Bent on taking the Detroit Three to task, Nissan offered the Titan in a myriad of body configurations – regular cab, extended cab, crew cab – and box lengths, not to mention a Cummins diesel option in the XD. These were surely not cheap decisions. A refresh in 2020 brought a tweaked nose and improved interior along with a better transmission and up-to-date driving tech. Sales did not get better.

North of the border, Canadian shoppers saw the Titan vanish from Nissan showrooms after the 2021 model year. This was much to the chagrin of some dealers who invested heavily in shop tools and equipment for these rigs, not to mention the training and marketing presence they had built over the years since the second-gen Titan appeared. One dealer in this author’s area now has a surplus building on his land, empty save for the now useless ‘Nissan Commercial’ signs hanging on the place.
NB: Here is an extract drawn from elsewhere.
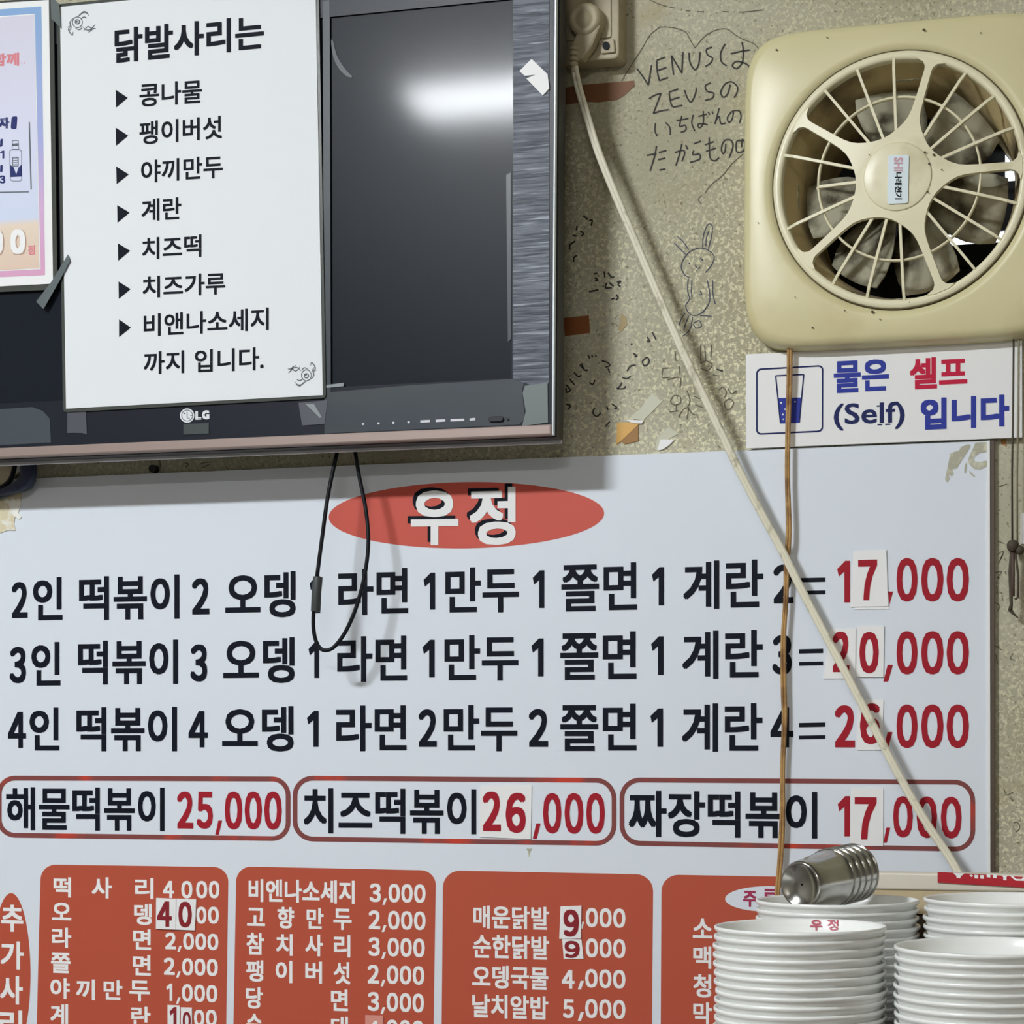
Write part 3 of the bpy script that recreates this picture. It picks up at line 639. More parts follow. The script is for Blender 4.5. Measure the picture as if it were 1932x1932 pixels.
# star hub with five arms
prof = [(36, 79), (28, 80.5), (21, 85), (14, 93), (9, 102.5), (5.6, 114), (3.9, 128), (2.9, 150), (2.2, 185), (1.9, 208), (2.3, 215), (3.6, 222), (7.0, 227.5)]
loop = []
for k in range(5):
    a0 = 2.5+72*k
    loop += [(a0-a, r) for a, r in prof] + [(a0-3.5, 231), (a0+3.5, 231)] + [(a0+a, r) for a, r in prof[::-1]][:-1]
n = len(loop)
def hy(r): return -.0465 + .0075*min(1, max(0, (r-80)/150))
v = [fp(a, r, hy(r)) for a, r in loop] + [fp(a, r, hy(r)+.007) for a, r in loop] + [(fx, -.0475, fz)]
fs = []; na = n//5; hub_i = []
for k in range(5):
    o_ = k*na; hub_i += [o_, ]
    left = list(range(o_, o_+len(prof)+1)); right = [(o_+na-j) % n for j in range(len(prof)+1)]
    fs += [(left[j], left[j+1], right[j+1], right[j]) for j in range(len(prof))]
    fs.append((o_, right[0], 2*n))
fs += [(i, n+i, n+(i+1) % n, (i+1) % n) for i in range(n)]
gr.add(v, fs, False)
gr.lathe([(151*u, -.002), (153*u, .0005), (156*u, -.001), (156*u, -.004), (151*u, -.004)], 96, (fx, -.0405, fz), Vector((0, -1, 0)), Vector((1, 0, 0)), True)
gril = fixn(gr.build('grille', m_fan2, fan))
MB().lathe([(242.8*u, -.0335), (242.8*u, -.0362), (244.8*u, -.0362), (244.8*u, -.0335)], 96, (fx, 0, fz), Vector((0, 1, 0)), Vector((1, 0, 0)), True).build('dark_seam', mat('seam_dark', C(84, 74, 48), .9), fan)  # thin dark ring along the groove around the grille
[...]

It should be noted the Titan comprised a significant chunk of his store’s volume.

If the talking heads are correct, this move may permit Nissan to free up production facilities and R&D for other models. There is an argument to be made the company may be better served plowing resources into other projects, doing the best job they can with those machines instead of spreading itself too thin by attempting to play in markets where it is failing to get much traction. In calendar year 2021 – a strange annum for all manufacturers, to be sure – Nissan managed to sell 27,406 Titan trucks. Ford, for its part, shifted a total of 726,004 F-Series pickups.

We’ll leave the last word with an anonymous dealer who provided the following quote to AN: “I would hope Nissan would spend extra money on R&D on the Frontier,” he said. “If we’re walking away from the full-size segment, then we must be extremely good at the midsize truck.”